Written request:
In the copy, keep every record exact and leave out all images.

Information provided:
- - -

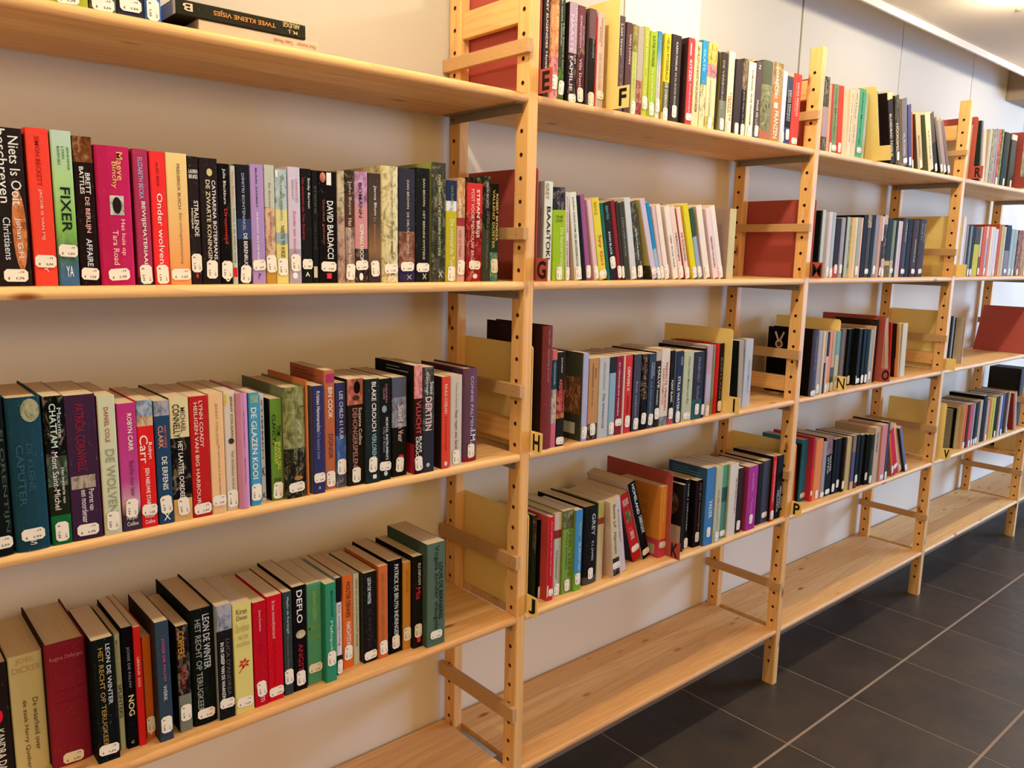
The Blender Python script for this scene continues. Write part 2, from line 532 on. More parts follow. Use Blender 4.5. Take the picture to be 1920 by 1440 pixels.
DIV = [('E', 1, 0.0245, 1, 0, 'red steel divider with black letter E at the top shelf'),
       ('F', 0, 0.2220, 1, 0, 'yellow steel divider with black letter F on the top shelf'),
       ('G', 1, 0.0280, 2, 0, 'red steel divider with black letter G'),
       ('H', 0, 0.0245, 3, 0, 'yellow steel divider with black letter H'),
       ('I', 0, 0.6570, 3, 0, 'yellow steel divider with black letter I'),
       ('J', 0, 0.0245, 4, 0, 'yellow steel divider with black letter J'),
       ('K', 1, 0.4780, 4, 0, 'red steel divider with black letter K'),
       ('M', 1, 0.9890, 2, 0, 'red steel divider with black letter M'),
       ('N', 0, 1.2050, 3, 0, 'yellow steel divider with black letter N'),
       ('O', 1, 1.4640, 3, 0, 'red steel divider with black letter O'),
       ('P', 0, 0.9860, 4, 0, 'yellow steel divider with black letter P'),
       ('', 0, 1.3130, 1, -0.29, 'yellow steel divider leaning among the black books, third bay top shelf'),
       ('R', 1, 1.9820, 1, 0, 'red steel divider with black letter R'),
       ('', 1, 2.4300, 1, 0, 'red steel divider behind the green landscape book, fourth bay top shelf'),
       ('', 0, 1.9340, 2, 0, 'yellow steel divider seen through the frame, fourth bay second shelf'),
       ('', 0, 1.9340, 3, 0, 'yellow steel divider left of the thin books, fourth bay third shelf'),
       ('V', 0, 1.9750, 4, 0, 'yellow steel divider with black letter V'),
       (None, 1, 2.7450, 3, 0.38, 'red steel plate leaning right, front one of the pair, fourth bay'),
       (None, 1, 2.7600, 3, 0.40, 'red steel plate leaning right, rear one of the pair, fourth bay')]
EXTRA = {'K': (0.014, 0), 'N': (0.017, 0), 'O': (0.008, 55), 'V': (-0.004, 44), 'G': (0.002, 0)}
for lt, red, x, s, lean, lab in DIV:
    y0, bend = EXTRA.get(lt, (0.0, 0))
    divider(lt, red, x, ZS[s], lean, lab, 0.0002, y0, bend)



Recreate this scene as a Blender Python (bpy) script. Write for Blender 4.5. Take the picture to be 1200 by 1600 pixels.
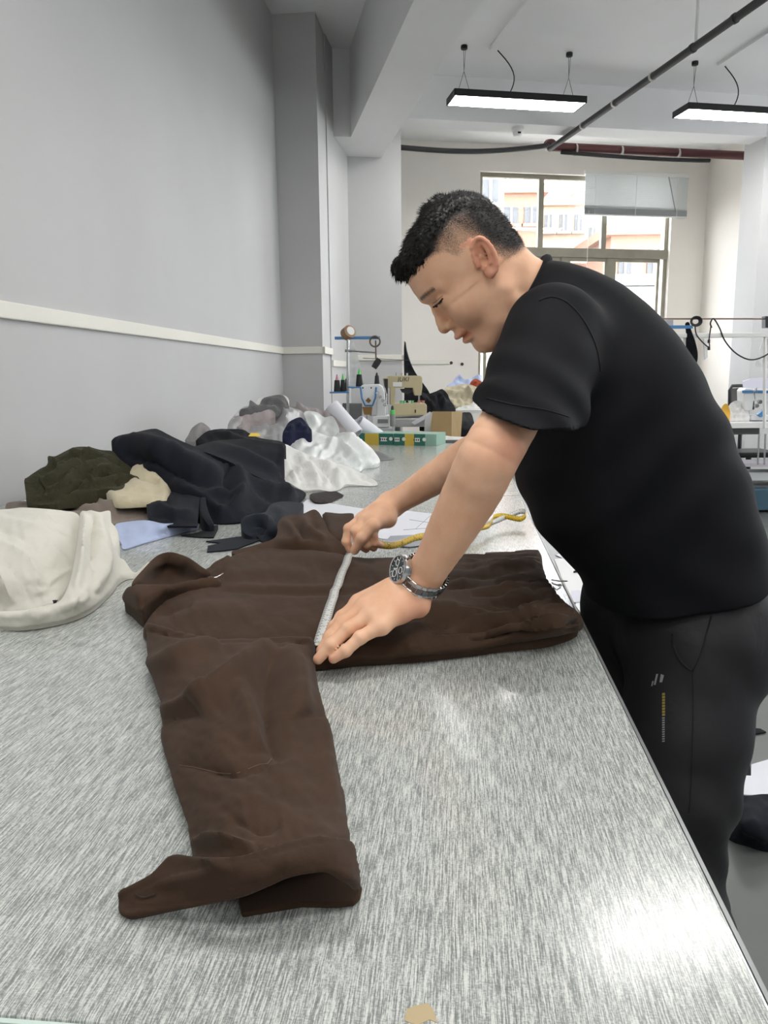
import bpy, math, random
import numpy as np
from mathutils import Vector, Matrix
from mathutils.bvhtree import BVHTree
from mathutils.geometry import delaunay_2d_cdt

for o in list(bpy.data.objects): bpy.data.objects.remove(o)
SC = bpy.context.scene
COL = SC.collection
rng = np.random.default_rng(7)
random.seed(7)

# ------------------------------------------------------------------ camera
F = 1200.0; PITCH = math.atan(210/1200.0); ROLL = 0.0095; CAMZ = 1.2; TZ = 0.80
_fw = np.array([0, math.cos(PITCH), -math.sin(PITCH)]); _r0 = np.array([1., 0, 0]); _u0 = np.cross(_r0, _fw)
_c, _s = math.cos(ROLL), math.sin(ROLL)
_right = _c*_r0 - _s*_u0; _up = _s*_r0 + _c*_u0
CAM = np.array([0, 0, CAMZ])
cd = bpy.data.cameras.new('camera'); cam = bpy.data.objects.new('camera', cd); COL.objects.link(cam)
cd.sensor_fit = 'HORIZONTAL'; cd.sensor_width = 36; cd.lens = 36*F/1200; cd.clip_start = 0.02; cd.clip_end = 300
cam.matrix_world = Matrix(((_right[0], _up[0], -_fw[0], 0), (_right[1], _up[1], -_fw[1], 0), (_right[2], _up[2], -_fw[2], CAMZ), (0, 0, 0, 1)))
SC.camera = cam

# ------------------------------------------------------------------ world, exposure
SC.view_settings.view_transform = 'Standard'; SC.view_settings.look = 'None'
SC.view_settings.gamma = 1.0; SC.view_settings.use_curve_mapping = False
SC.view_settings.exposure = 0.30
LAMP = 28.0          # emission strength of the ceiling panels
w = bpy.data.worlds.new('overcast_sky'); SC.world = w; w.use_nodes = True
bg = w.node_tree.nodes['Background']; bg.inputs[0].default_value = (0.93, 0.96, 1.0, 1); bg.inputs[1].default_value = 9.5

# ------------------------------------------------------------------ pixel / frame helpers
def ray(x, y): return _fw + _right*((x-600)/F) - _up*((y-800)/F)
def onz(x, y, z):
    d = ray(x, y); return CAM + d*((z-CAMZ)/d[2])
def atd(x, y, D): return CAM + ray(x, y)*D
def onplane(x, y, n, c):
    d = ray(x, y); return CAM + d*((c-CAM@n)/(d@n))
def proj(p):
    v = np.asarray(p, float)-CAM; d = v@_fw; return 600+F*(v@_right)/d, 800-F*(v@_up)/d, d
_A = math.radians(5.8);  T = np.array([math.sin(_A), math.cos(_A), 0]);  N = np.array([math.cos(_A), -math.sin(_A), 0])    # table / left wall frame
_B = math.radians(-10.4); T2 = np.array([math.sin(_B), math.cos(_B), 0]); N2 = np.array([math.cos(_B), -math.sin(_B), 0])  # room frame
Z = np.array([0, 0, 1.0])
def tw(n, t, z): return N*n + T*t + Z*z
def rw(n, t, z): return N2*n + T2*t + Z*z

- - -

Output of the exercise:
The Blender Python script for this scene continues. Write part 2, from line 532 on. More parts follow. Use Blender 4.5. Take the picture to be 1920 by 1440 pixels.
DIV = [('E', 1, 0.0245, 1, 0, 'red steel divider with black letter E at the top shelf'),
       ('F', 0, 0.2220, 1, 0, 'yellow steel divider with black letter F on the top shelf'),
       ('G', 1, 0.0280, 2, 0, 'red steel divider with black letter G'),
       ('H', 0, 0.0245, 3, 0, 'yellow steel divider with black letter H'),
       ('I', 0, 0.6570, 3, 0, 'yellow steel divider with black letter I'),
       ('J', 0, 0.0245, 4, 0, 'yellow steel divider with black letter J'),
       ('K', 1, 0.4780, 4, 0, 'red steel divider with black letter K'),
       ('M', 1, 0.9890, 2, 0, 'red steel divider with black letter M'),
       ('N', 0, 1.2050, 3, 0, 'yellow steel divider with black letter N'),
       ('O', 1, 1.4640, 3, 0, 'red steel divider with black letter O'),
       ('P', 0, 0.9860, 4, 0, 'yellow steel divider with black letter P'),
       ('', 0, 1.3130, 1, -0.29, 'yellow steel divider leaning among the black books, third bay top shelf'),
       ('R', 1, 1.9820, 1, 0, 'red steel divider with black letter R'),
       ('', 1, 2.4300, 1, 0, 'red steel divider behind the green landscape book, fourth bay top shelf'),
       ('', 0, 1.9340, 2, 0, 'yellow steel divider seen through the frame, fourth bay second shelf'),
       ('', 0, 1.9340, 3, 0, 'yellow steel divider left of the thin books, fourth bay third shelf'),
       ('V', 0, 1.9750, 4, 0, 'yellow steel divider with black letter V'),
       (None, 1, 2.7450, 3, 0.38, 'red steel plate leaning right, front one of the pair, fourth bay'),
       (None, 1, 2.7600, 3, 0.40, 'red steel plate leaning right, rear one of the pair, fourth bay')]
EXTRA = {'K': (0.014, 0), 'N': (0.017, 0), 'O': (0.008, 55), 'V': (-0.004, 44), 'G': (0.002, 0)}
for lt, red, x, s, lean, lab in DIV:
    y0, bend = EXTRA.get(lt, (0.0, 0))
    divider(lt, red, x, ZS[s], lean, lab, 0.0002, y0, bend)



Recreate this scene as a Blender Python (bpy) script. Write for Blender 4.5. Take the picture to be 1200 by 1600 pixels.
import bpy, math, random
import numpy as np
from mathutils import Vector, Matrix
from mathutils.bvhtree import BVHTree
from mathutils.geometry import delaunay_2d_cdt

for o in list(bpy.data.objects): bpy.data.objects.remove(o)
SC = bpy.context.scene
COL = SC.collection
rng = np.random.default_rng(7)
random.seed(7)

# ------------------------------------------------------------------ camera
F = 1200.0; PITCH = math.atan(210/1200.0); ROLL = 0.0095; CAMZ = 1.2; TZ = 0.80
_fw = np.array([0, math.cos(PITCH), -math.sin(PITCH)]); _r0 = np.array([1., 0, 0]); _u0 = np.cross(_r0, _fw)
_c, _s = math.cos(ROLL), math.sin(ROLL)
_right = _c*_r0 - _s*_u0; _up = _s*_r0 + _c*_u0
CAM = np.array([0, 0, CAMZ])
cd = bpy.data.cameras.new('camera'); cam = bpy.data.objects.new('camera', cd); COL.objects.link(cam)
cd.sensor_fit = 'HORIZONTAL'; cd.sensor_width = 36; cd.lens = 36*F/1200; cd.clip_start = 0.02; cd.clip_end = 300
cam.matrix_world = Matrix(((_right[0], _up[0], -_fw[0], 0), (_right[1], _up[1], -_fw[1], 0), (_right[2], _up[2], -_fw[2], CAMZ), (0, 0, 0, 1)))
SC.camera = cam

# ------------------------------------------------------------------ world, exposure
SC.view_settings.view_transform = 'Standard'; SC.view_settings.look = 'None'
SC.view_settings.gamma = 1.0; SC.view_settings.use_curve_mapping = False
SC.view_settings.exposure = 0.30
LAMP = 28.0          # emission strength of the ceiling panels
w = bpy.data.worlds.new('overcast_sky'); SC.world = w; w.use_nodes = True
bg = w.node_tree.nodes['Background']; bg.inputs[0].default_value = (0.93, 0.96, 1.0, 1); bg.inputs[1].default_value = 9.5

# ------------------------------------------------------------------ pixel / frame helpers
def ray(x, y): return _fw + _right*((x-600)/F) - _up*((y-800)/F)
def onz(x, y, z):
    d = ray(x, y); return CAM + d*((z-CAMZ)/d[2])
def atd(x, y, D): return CAM + ray(x, y)*D
def onplane(x, y, n, c):
    d = ray(x, y); return CAM + d*((c-CAM@n)/(d@n))
def proj(p):
    v = np.asarray(p, float)-CAM; d = v@_fw; return 600+F*(v@_right)/d, 800-F*(v@_up)/d, d
_A = math.radians(5.8);  T = np.array([math.sin(_A), math.cos(_A), 0]);  N = np.array([math.cos(_A), -math.sin(_A), 0])    # table / left wall frame
_B = math.radians(-10.4); T2 = np.array([math.sin(_B), math.cos(_B), 0]); N2 = np.array([math.cos(_B), -math.sin(_B), 0])  # room frame
Z = np.array([0, 0, 1.0])
def tw(n, t, z): return N*n + T*t + Z*z
def rw(n, t, z): return N2*n + T2*t + Z*z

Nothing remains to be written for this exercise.